Las deficiencias de la urbe
Otro asunto también con mayúsculas, sobre el que se han vertido ya ríos de tinta, es el hábitat urbano. “Todo el mundo necesita un espacio básico para vivir.
El hecho es que las urbes crecen muy deprisa, pero la construcción de nuevas edificaciones no sigue la misma progresión.
La consecuencia es un enorme déficit de viviendas disponibles.
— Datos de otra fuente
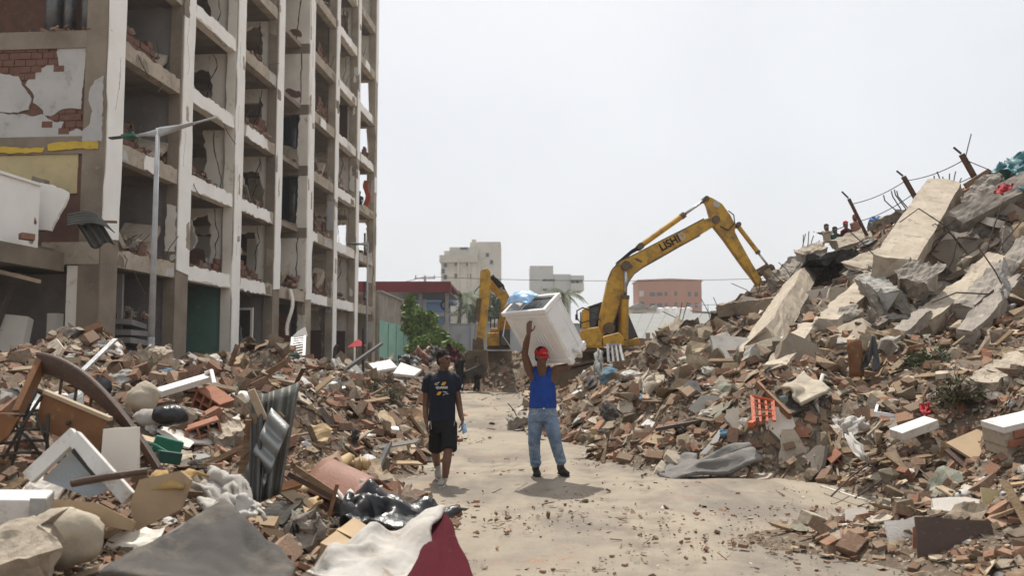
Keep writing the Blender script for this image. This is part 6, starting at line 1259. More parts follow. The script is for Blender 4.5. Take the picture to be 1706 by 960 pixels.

Lo más curioso es que, pese a ser un problema que afecta a casi todos los países, no existe una discusión general de alcance sobre un problema social de semejante calado”.
Por otra parte, “otro aspecto agregado, apreciable si cabe en todas partes, es el considerable deterioro que progresivamente ha experimentado la calidad de las edificaciones.
Un empobrecimiento en el que han tenido mucho que ver las tecnologías y los materiales empleados”.
Para completar el inventario de despropósitos: “Los nuevos inmuebles se establecen en términos de crecimiento –es decir, cada vez más altos−, obviando el contacto con la tierra y agravando aún más la ya pésima relación hombre-naturaleza.
Si en el pasado se pronosticó que el desarrollo de las tecnologías resolvería el problema, la evidencia es muy tozuda”.
Planificar y construir a escala humana quizá sea una alternativa; no obstante, “esclarecer esta dimensión no es una tarea fácil. Mi predilección son las viviendas unifamiliares, a lo sumo de tres plantas y a ras de tierra. Quizá sea sin duda la aspiración de todo el mundo”.